Film Review: “American Heist” (2014)

American Heist_

Frankie (Adrian Brody) spends ten years in prison for a crime he committed with his younger brother, James (Hayden Christensen). Luckily for James, he was able to get away with it unharmed because of Frankie. Now the elder brother is released from prison but has no money or place to go, while James was able to maintain his life, has a steady job and a plan in his mind to open a small business. Soon the path of two unfortunate brothers will cross once again to commit one more crime, to rob a bank. But the question is, who will get away with it this time?

When American Heist begins, we find the brothers living two different lives: one outside of the prison, the other one inside. The life of the elder one changes quickly as he finds himself enjoying his free life with friends and young women in a nightclub after being released from jail. We also find out about James, who has a full-time job as a car mechanic and wants to open a small business. However, the bank refuses to give him a small business loan, which makes our hero very disappointed. Shortly after, he meets his ex-girlfriend with whom he hopes to rebuild a broken relationship. But he finds it difficult to do, as the appearance of his brother changes all his plans, as they are on their way to earn, what they think, easy money….

The main issue of Sarik Andreasyan’s film begins when the two brothers see each other after ten years. Even though we are not given much time to find out what really happened between the two of them a decade ago, things start changing so fast it becomes hard to follow. Moreover, despite James’s desire to build his life and have a successful future, he allows Frankie to convince him into robbing a bank and go back to the criminal underworld, the thing that almost swallowed them both years ago. And while they are on their way to execute their dangerous plan, the viewer may find himself a bit bored, as the story and its characters are developed extremely poorly. Even though there are some hints and clues provided in the middle of the film, it is still not enough to hold the viewer’s interest and make them watch till the end.

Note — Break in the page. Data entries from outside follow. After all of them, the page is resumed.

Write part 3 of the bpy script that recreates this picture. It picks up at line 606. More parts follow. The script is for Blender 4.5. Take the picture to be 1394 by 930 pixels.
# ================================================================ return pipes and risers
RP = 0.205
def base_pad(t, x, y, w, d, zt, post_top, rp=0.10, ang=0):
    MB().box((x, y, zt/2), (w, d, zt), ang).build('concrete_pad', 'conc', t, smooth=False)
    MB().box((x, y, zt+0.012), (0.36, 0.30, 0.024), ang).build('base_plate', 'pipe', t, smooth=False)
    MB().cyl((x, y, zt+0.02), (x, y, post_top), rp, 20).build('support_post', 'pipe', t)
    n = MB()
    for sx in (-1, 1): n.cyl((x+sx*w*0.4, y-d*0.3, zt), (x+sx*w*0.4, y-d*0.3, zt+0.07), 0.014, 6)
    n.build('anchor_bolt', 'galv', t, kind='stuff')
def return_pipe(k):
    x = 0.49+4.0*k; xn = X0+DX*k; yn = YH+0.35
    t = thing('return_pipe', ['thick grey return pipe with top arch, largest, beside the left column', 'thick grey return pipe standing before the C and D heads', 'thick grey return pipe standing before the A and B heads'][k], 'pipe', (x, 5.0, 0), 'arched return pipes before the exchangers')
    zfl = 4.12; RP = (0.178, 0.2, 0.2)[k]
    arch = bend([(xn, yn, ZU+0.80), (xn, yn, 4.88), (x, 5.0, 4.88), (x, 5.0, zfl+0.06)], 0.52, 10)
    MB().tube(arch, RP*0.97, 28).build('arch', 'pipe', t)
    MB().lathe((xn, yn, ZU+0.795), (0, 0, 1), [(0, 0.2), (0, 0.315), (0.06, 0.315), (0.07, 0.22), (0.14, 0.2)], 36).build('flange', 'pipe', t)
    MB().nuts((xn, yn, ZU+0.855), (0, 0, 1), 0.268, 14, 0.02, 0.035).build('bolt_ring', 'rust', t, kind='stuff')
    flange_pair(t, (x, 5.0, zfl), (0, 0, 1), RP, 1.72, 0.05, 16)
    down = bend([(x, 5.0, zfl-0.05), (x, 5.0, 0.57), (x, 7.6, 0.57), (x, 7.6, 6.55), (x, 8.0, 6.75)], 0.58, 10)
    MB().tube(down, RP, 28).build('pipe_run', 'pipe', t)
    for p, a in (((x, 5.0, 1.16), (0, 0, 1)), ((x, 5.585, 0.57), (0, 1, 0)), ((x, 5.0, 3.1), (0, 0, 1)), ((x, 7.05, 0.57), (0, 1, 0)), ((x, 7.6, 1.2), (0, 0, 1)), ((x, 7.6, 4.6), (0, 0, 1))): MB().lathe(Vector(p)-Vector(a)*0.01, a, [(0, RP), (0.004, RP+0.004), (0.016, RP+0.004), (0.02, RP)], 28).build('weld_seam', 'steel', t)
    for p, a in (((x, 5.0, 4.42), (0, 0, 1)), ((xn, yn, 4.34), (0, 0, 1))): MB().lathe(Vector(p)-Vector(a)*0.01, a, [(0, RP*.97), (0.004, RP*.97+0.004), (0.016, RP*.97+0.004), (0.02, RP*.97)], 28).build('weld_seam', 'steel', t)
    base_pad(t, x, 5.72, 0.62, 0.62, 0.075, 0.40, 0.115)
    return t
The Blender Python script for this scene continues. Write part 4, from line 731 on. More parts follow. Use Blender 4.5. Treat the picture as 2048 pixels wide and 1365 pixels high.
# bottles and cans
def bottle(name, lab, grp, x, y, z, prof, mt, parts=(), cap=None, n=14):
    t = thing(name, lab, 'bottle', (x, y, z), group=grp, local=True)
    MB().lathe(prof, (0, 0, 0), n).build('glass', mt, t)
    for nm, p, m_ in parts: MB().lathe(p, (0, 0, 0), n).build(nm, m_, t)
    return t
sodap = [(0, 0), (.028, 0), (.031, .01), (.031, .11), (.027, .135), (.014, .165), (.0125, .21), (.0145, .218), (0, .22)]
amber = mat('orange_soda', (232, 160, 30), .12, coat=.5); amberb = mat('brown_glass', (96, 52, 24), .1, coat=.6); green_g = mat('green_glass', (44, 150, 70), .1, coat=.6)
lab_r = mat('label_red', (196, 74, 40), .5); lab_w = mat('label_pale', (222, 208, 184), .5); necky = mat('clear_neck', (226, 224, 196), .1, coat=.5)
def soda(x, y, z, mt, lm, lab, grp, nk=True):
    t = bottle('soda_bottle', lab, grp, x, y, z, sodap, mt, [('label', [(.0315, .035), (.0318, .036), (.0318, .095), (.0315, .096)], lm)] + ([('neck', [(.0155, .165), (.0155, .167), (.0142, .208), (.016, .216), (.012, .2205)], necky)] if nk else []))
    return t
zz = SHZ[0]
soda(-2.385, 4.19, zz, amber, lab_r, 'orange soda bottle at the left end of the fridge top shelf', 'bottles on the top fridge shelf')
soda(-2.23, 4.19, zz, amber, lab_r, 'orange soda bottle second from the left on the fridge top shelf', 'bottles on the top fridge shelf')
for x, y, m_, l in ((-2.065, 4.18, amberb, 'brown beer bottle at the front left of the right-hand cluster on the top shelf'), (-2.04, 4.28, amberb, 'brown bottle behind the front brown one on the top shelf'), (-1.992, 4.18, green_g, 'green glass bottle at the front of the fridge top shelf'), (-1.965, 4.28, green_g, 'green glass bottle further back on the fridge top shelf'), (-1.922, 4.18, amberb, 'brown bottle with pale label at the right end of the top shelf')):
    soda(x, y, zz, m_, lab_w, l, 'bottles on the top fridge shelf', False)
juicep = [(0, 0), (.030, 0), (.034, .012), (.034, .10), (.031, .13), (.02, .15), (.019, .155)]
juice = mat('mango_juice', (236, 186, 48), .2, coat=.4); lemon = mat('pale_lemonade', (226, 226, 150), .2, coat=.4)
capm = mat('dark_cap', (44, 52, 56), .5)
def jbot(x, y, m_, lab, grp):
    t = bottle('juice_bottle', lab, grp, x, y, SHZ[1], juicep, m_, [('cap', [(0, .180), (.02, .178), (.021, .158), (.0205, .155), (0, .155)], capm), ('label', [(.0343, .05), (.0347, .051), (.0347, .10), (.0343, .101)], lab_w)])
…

Unfortunately American Heist, directed by Sarik Andreasyan, is a failed version of 1959’s The Great St. Louis Bank Robbery directed by Charles Guggenheim and John Stix. Andreasyan’s movie misses the target and is unable to bring his featured film to a level where the average viewers won’t feel cheated. Having a strong cast also does not seem to help American Heist, as even the actors were unable to find a connection with the characters they perform. And in the end, the only thing American Heist robs is the viewer’s valuable time and trust.

American Heist opens July 24 in Toronto!